Monday, November 12, 2018

Charlottesville’s Other Jim Crow Legacy: Separate and Unequal Education

 

The Virginia city has one of the widest achievement gaps in the U.S., and a ProPublica/New York Times analysis shows that white students there are about four times as likely as black students to be considered gifted.

...Today, white students make up 40 percent of Charlottesville’s enrollment, and African Americans about a third. But white children are about four times as likely to be in Charlottesville’s gifted program, while black students are more than four times as likely to be held back a grade and almost five times as likely to be suspended out of school, according to a ProPublica/New York Times examination of newly available district and federal data. (Look up your school, district, or state in ProPublica’s interactive database.)

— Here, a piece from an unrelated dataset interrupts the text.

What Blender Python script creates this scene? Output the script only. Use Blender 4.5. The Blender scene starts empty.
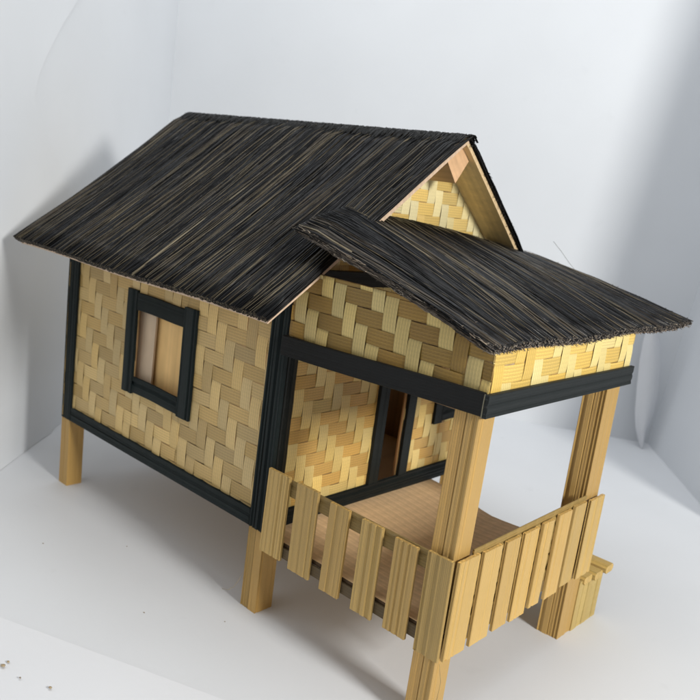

Since 2005, the academic gulf between white and black students in Charlottesville has widened in nearly all subjects, including reading, writing, history and science. As of last year, half of all black students in Charlottesville could not read at grade level, compared with only a tenth of white students, according to state data. Black students in Charlottesville lag on average about three and a half grades behind their white peers in reading and math, compared with a national gap of about two grades.

Over the decades, school board members have often brushed aside findings of racial inequality in Charlottesville schools, including a 2004 audit — commissioned by the district’s first African-American superintendent — that blamed inadequate leadership and a history of racism for the persistent underachievement of its black students.